Caleb Johnstone is the SEO Manager & Director at Paperstack and the brains behind the company’s search engine strategies. With 5 years of experience leading SEO initiatives and a background in web development, he brings a unique technical perspective to the table. His transition to SEO was driven by a passion for the dynamic nature of the field and a love for staying on top of the latest SEO news and trends.
Company: Paperstack
We are thrilled to have you join us today, welcome to ValiantCEO Magazine’s exclusive interview! Let’s start off with a little introduction. Tell our readers a bit about yourself and your company.
Caleb Johnstone: I am Caleb Johnstone, the SEO Director at Paperstack, a digital marketing agency based in Australia. I lead a team that helps businesses grow through SEO, Google Ads, social media advertising, and website design. What sets us apart is how we tie everything back to real business growth, not just rankings or impressions. I have spent over a decade in this field, and I bring that experience into every campaign we run. At Paperstack, we do not take a one-size-fits-all route. We work with small and midsize businesses who want performance they can actually measure. Whether it is driving qualified traffic, improving conversions, or building a site that holds attention, I make sure our strategy is grounded, clear, and built to deliver results that matter.
What emerging technology trends do you believe will have the most profound impact in the next 5-10 years?

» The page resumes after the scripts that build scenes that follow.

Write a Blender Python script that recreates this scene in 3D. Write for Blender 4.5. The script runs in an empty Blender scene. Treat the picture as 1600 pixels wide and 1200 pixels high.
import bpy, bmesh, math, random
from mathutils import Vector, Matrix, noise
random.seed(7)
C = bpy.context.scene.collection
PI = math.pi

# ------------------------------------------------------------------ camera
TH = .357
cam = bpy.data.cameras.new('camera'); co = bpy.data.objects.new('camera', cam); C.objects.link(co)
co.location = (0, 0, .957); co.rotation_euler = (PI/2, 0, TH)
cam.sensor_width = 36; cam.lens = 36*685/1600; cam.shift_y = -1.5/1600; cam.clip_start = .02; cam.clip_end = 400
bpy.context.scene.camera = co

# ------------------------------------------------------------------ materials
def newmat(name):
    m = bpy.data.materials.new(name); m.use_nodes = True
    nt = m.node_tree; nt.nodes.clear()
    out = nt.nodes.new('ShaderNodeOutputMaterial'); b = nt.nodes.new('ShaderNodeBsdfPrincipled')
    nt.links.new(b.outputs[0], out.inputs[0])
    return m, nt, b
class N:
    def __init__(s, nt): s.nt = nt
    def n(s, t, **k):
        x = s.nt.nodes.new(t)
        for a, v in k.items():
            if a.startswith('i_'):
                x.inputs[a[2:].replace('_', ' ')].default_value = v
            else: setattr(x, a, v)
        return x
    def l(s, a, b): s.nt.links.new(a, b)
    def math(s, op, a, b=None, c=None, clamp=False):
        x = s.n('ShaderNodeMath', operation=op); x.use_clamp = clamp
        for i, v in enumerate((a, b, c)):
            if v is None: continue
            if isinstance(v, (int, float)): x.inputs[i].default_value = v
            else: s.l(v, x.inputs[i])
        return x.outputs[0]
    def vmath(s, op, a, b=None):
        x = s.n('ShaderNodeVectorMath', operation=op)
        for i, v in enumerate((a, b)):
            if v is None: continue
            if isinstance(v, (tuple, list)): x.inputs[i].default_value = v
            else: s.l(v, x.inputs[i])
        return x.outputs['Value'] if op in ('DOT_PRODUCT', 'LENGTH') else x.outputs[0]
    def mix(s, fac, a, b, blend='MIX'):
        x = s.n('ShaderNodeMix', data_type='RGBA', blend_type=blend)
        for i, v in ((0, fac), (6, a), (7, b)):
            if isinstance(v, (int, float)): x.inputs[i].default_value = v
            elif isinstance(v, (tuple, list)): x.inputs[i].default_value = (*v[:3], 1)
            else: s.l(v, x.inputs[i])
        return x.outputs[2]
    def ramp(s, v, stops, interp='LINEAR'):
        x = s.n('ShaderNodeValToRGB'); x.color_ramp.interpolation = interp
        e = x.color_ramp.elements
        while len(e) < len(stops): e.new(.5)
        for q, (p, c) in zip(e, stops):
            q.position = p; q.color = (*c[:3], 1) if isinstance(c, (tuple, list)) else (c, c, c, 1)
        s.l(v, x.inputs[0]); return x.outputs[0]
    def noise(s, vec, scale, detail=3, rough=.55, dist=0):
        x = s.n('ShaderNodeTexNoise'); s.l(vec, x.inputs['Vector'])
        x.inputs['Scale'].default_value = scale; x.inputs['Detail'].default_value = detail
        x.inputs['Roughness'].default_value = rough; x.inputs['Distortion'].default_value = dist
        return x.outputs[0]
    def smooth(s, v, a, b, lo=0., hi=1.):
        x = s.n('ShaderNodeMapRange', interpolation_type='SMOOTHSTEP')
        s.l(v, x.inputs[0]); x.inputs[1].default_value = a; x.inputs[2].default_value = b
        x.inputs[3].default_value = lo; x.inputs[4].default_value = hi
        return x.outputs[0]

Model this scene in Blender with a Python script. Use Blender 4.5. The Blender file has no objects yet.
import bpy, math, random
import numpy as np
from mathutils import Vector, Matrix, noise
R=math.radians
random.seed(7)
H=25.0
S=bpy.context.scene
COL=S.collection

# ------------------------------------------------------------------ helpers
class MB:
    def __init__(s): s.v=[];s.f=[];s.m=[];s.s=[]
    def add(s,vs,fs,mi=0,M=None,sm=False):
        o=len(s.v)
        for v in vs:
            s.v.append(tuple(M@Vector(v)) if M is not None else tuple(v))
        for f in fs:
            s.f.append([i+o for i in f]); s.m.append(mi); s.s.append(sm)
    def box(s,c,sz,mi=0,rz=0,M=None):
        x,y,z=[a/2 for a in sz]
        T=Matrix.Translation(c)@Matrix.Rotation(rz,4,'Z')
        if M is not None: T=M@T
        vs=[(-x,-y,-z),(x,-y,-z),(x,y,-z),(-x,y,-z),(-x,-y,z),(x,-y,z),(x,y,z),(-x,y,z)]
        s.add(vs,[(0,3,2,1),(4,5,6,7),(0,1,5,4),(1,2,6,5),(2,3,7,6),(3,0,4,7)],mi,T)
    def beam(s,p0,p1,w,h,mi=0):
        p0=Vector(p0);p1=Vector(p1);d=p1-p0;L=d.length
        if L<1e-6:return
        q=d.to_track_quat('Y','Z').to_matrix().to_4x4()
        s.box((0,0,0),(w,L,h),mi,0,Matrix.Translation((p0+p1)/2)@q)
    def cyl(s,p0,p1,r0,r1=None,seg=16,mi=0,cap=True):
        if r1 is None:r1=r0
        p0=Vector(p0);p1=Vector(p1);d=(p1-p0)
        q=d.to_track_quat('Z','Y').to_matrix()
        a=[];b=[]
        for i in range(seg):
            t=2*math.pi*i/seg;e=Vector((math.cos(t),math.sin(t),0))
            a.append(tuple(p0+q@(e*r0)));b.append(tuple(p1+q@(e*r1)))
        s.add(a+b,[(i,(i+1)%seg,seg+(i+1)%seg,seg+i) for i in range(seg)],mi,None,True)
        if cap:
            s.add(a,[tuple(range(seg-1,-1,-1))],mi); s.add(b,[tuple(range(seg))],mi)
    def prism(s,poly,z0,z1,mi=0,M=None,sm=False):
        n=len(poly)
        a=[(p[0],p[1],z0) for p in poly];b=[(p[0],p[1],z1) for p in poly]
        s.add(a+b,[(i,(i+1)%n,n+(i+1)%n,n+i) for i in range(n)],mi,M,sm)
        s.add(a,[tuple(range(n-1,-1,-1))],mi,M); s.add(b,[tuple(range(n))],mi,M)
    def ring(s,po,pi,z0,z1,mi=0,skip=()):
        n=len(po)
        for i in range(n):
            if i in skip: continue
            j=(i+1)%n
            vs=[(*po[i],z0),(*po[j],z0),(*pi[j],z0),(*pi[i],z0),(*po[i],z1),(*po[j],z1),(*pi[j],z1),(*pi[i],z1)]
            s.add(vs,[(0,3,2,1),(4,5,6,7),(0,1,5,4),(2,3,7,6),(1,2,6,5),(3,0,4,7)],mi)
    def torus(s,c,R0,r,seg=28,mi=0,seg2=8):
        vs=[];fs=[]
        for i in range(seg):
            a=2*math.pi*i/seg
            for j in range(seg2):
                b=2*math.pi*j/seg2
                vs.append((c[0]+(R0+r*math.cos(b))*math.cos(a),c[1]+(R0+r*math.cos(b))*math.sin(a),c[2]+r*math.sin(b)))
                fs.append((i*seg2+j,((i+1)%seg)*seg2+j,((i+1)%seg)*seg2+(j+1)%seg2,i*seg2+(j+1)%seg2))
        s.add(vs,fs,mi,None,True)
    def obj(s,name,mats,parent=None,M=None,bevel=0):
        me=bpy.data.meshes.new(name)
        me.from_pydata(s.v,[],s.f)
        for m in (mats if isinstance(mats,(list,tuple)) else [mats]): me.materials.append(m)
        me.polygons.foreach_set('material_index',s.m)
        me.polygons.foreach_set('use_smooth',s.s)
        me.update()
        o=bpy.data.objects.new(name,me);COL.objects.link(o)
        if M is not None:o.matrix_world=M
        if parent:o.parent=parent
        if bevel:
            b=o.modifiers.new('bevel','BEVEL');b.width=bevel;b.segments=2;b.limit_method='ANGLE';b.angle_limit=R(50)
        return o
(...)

Caleb Johnstone: Generative search is going to break a lot of models in the next decade, and not because it will replace Google, but because it will change how people interact with information across every platform. I am already seeing clients ask why their product is not appearing in AI-generated answers the way it appears in organic listings. That question did not exist two years ago. In five years, search will not just be about ranking in search engines. It will be about how information is structured, interpreted and surfaced by multiple AI systems at once. SEO is about to become far more fragmented, and the strategies will need to adapt quickly.
Can you share a specific technological breakthrough from your company that has the potential to reshape your industry?
Caleb Johnstone: In our company, we are building a system that merges large-scale SERP tracking with AI intent modeling. That means instead of just tracking position data, we are pairing every keyword with a behavioral model that measures user movement, refinement patterns and conversion paths in real time. On one campaign, we mapped 2,400 keywords to 17 conversion triggers and restructured the content based on predicted search rewrites. Click-throughs on those new pages increased by 41 percent in less than two weeks. This is not theoretical. This is already working in active campaigns. What we are building is not just another reporting tool. It is a decision layer that sits on top of the entire search funnel and helps businesses move from rankings to revenue with less guesswork and more predictive thinking. That is where search is headed, and we are not waiting for it to arrive. We are already in it.
How do you approach innovation while balancing the need for practicality and market readiness?
Caleb Johnstone: Innovation only works when it gets used, so I do not separate new ideas from execution. I track adoption as closely as I track rankings. If a tool or method does not show up in client workflows within two weeks, I scrap it or reshape it. At Paperstack, I test innovation in real time with live client environments, because I care more about applied results than theoretical promise. I run most of these trials with direct-response campaigns because the data comes in faster. I give myself short cycles, usually ten to fifteen days, and if the output is measurable and replicable, it rolls out across more accounts. I am not building for the future. I am building for what already works next month.
What challenges do you face in integrating cutting-edge technology into existing business models?
Caleb Johnstone: The biggest challenge is translating advanced systems into client deliverables that still make sense to non-technical teams. A lot of agencies rush to bolt on AI tools without understanding how those tools reshape reporting, pricing or even how clients understand value. I have worked with clients who were spending over $10,000 per month on ads but could not explain what their campaigns were even doing. So when we introduce new systems like automated bid corrections or intent-layered content clusters, we do not just ship dashboards. We train their teams, rebuild their reports, and tie everything to business metrics that mean something to them. Innovation does not work in isolation. It has to fold into the way people already think and work, or it becomes another expense no one understands.
How do you foster a culture of innovation within your organization to stay ahead in the tech race?
Caleb Johnstone: I keep innovation close to the work. At Paperstack, no one gets siloed into theory. Every team member tests new tools and methods inside live campaigns. I tie experimentation directly to outcomes like lead quality, cost per acquisition or page dwell time. I track the impact within two-week cycles so feedback is fast and tied to results we can actually use. When something works, it gets adopted across accounts. When it does not, it gets cut quickly. There is no separate lab. The testing happens in the same environment we use to deliver results.
I also rotate team leads on different client types every quarter. That cross-pollination drives unexpected solutions. Someone who was deep in eCommerce shifts into B2B and sees problems differently. That rotation alone has led to changes in how we build search intent maps and structure keyword clusters. Innovation moves fastest when it grows out of the work, not outside of it.